Polyketones exhibit many desirable mechanical and thermo-physical properties which no other polymer has in this combination. For example, polyketones have high tensile and impact strength, exceptionally high abrasion resistance with minimal wear and tear and very good tribological properties. Other interesting properties include excellent hydrolysis resistance, very low water absorption, high barrier properties against fuel and oxygen, and outstanding chemical resistance. In fact, only very polar (exotic) solvents such as hexafluoro-isopropanol dissolve polyketones.

Polyketones are relative easy to produce and the raw materials such as ethylene, propylene and carbon monoxide are quite cheap; we, therefore, expect the price to come down to less than two dollars per pound. This makes this plastic an inexpensive attractive alternative to many other high performance engineering plastics.



Shell was the first company to produce aliphatic polyketones under the trade name Carilon. It stopped, however, the production of these resins in 2000 due to low demand. Having failed to find a buyer for their patented technology, they donated it to the US research institute SRI International. In 2014, after ten years of research and development, the South Korean industrial conglomerate Hyosung commercialized a new line of aliphatic polyketones using the former Shell patent. We expect the demand for this new plastic to steadily grow.



Polyketones are very versatile engineering plastics. Due to their excellent mechanical and tribological properties they are an excellent choice for gear wheels, bearings, bushings and other mechanical parts that have to withstand large stresses. This material competes directly with other (lower cost) engineering plastics like POM and polyamides. In combination with these materials almost wear-free gears can be designed. Polyketones are suitable for significantly higher power transmissions than gears made of materials typically used for this application (POM).

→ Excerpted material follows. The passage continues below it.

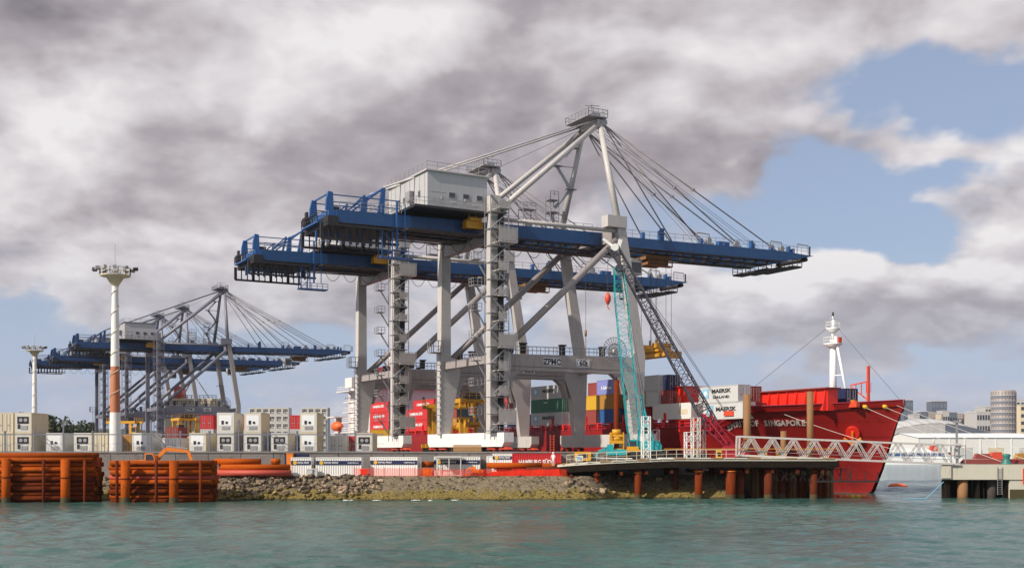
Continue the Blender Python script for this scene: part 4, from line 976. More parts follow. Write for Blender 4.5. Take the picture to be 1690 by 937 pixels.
for k, (p0, p1, tier, Y, m_, lab) in enumerate([(163, 181, 0, 171, 'box_ochre', 'ochre box left behind the tall light mast'), (199, 217, 0, 171, 'box_ochre', 'ochre box right behind the tall light mast'),
 (432, 446, 0, 172, 'navy', 'navy box between two grey reefers'), (477, 494, 0, 172, 'box_blue', 'blue box left of the cream reefer pair'), (343, 357, 0, 172, 'box_maroon', 'maroon box left of the two white-fronted stacks'),
 (150, 170, 0, 176, 'grey_box', 'grey box behind the cream one left of the mast'), (543, 562, 0, 172, 'white', 'white box between the reefer pair and dark-unit reefer'), (562, 580, 0, 176, 'box_red', 'red box left of the dark-unit reefer')]):
    X0 = px(p0, Y); container(m_, lab, (X0+2.44, Y, 6.02), math.pi/2, L=6.06, H=2.6, group=YC)
ORD = ('lowest', 'second', 'third', 'fourth', 'fifth', 'topmost')
for (p0, nc, who, cols) in ((411, 6, 'far grey reefer block', ('leftmost', 'second', 'third', 'fourth', 'fifth', 'rightmost')), (497, 4, 'grey block behind the cream reefer pair', ('leftmost', 'second', 'third', 'rightmost'))):
    for c_ in range(nc):
        for tier in range(6):
            container('grey_box', '%s container in the %s column of the %s' % (ORD[tier], cols[c_], who), (px(p0, 430)+c_*2.47+2.44, 430, 6.02+tier*2.78), math.pi/2, L=6.06, H=2.76, end='reefer', group='far grey containers stacked six high')
for k, (p0, z0, lab) in enumerate([(272, 0, 'dark red container, lowest, beneath the far crane portal'), (272, 1, 'dark red container, second, beneath the far crane portal'), (330, 2, 'bright red container high behind the left white-fronted reefer'), (392, 2, 'dark red container between the two white-fronted stacks'), (478, 2, 'red container left of the cream reefer pair')]):
    container('box_red' if k > 1 else 'box_maroon', lab, (px(p0, 215)+2.5, 215, 6.02+z0*2.2), math.pi/2, L=6.06, group='red containers deep in the yard')
# stuff supports for the red boxes floating tiers
for k, (p0, nn_, lab) in enumerate([(330, 2, 'grey container in the pile under the bright red one'), (392, 2, 'grey container in the pile under the dark red one'), (478, 2, 'grey container in the pile under the red one left of the cream pair')]):
    for j in range(nn_): container('grey_box', lab + ', ' + ('lowest', 'second', 'third')[j], (px(p0, 215)+2.5, 215, 6.02+j*2.2), math.pi/2, L=6.06, H=2.19, group='grey containers deep in the yard')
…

Another important property of polyketone is its high barrier properties for many low-molecular weight media such as oxygen or fuel. It is, therefore, an excellent choice for fuel lines. In some cases, it is possible to replace a multiple layer fuel line consisting of PA 12 and PVDF with a single-layer fuel line of this material.

Polyketones are available as high to medium flow resins with high impact resistance. The typical continuous service temperature is in the range of 120°C. Parts made of this resin can be produced with outstanding reproducibility of dimensions and tolerances.

1Hyosung's production of polyketone resins reached 50,000 tons/yr in 2015.